Community and Purpose are where I’m stuck now. I am pretty good at my job, and I go out climbing and biking and see people, but none of them are attached to me in any way. I could leave, or they could leave, and there would be fundamentally no difference in either of our lives. I’m not really sure how to bridge this divide and go from acquaintances with common hobbies to true friends that care for each other and provide support and community. I’m open to tips, here, but I admit this is a huge problem. As for purpose, well, my job feels pretty meaningless. I write papers, people say they are “interesting.” I teach some classes with students that change every 3 months and they are often asleep while I’m talking to them. It’s hard to feel like any of my actions have meaning in this environment. I’m actually thinking that if I change my job to work for a non-profit supporting a purpose that I believe in, that perhaps I might be able to simultaneously generate community and purpose at the same time, but I’ll have to let you know if that happens.
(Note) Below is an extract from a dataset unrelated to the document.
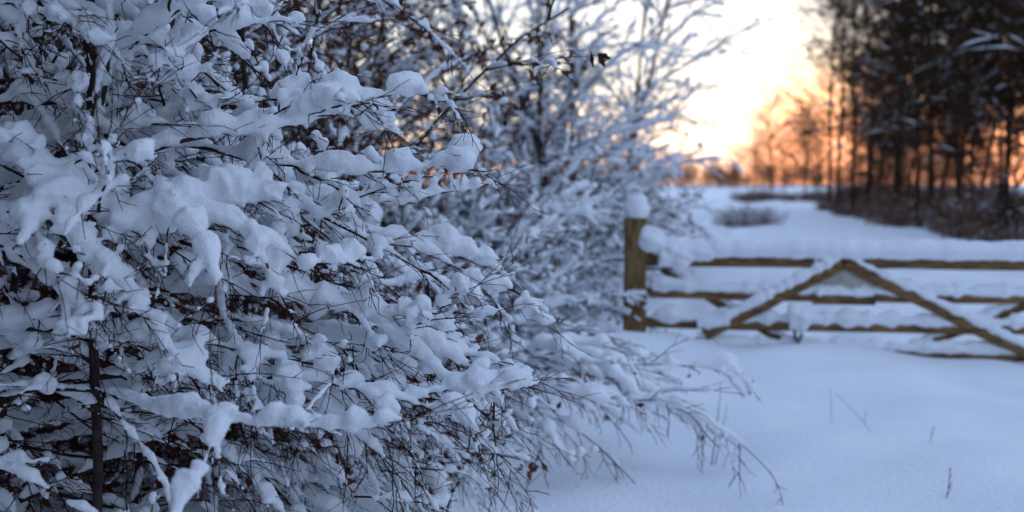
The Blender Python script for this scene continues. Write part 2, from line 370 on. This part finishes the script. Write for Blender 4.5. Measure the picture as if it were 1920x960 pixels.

Notice that “saving for retirement” and “making enough money to pay the bills” aren’t priorities. I don’t think these types of common sense priorities are things that really matter in life. I mean, why are you paying the bills if you don’t have energy to get through your day? Why would you save for retirement if you aren’t happy now? You might not live that long. How would your life change if you let go of the responsibilities that other people told you are important and just focused on these four things? How much fuller and more brilliant would your days be?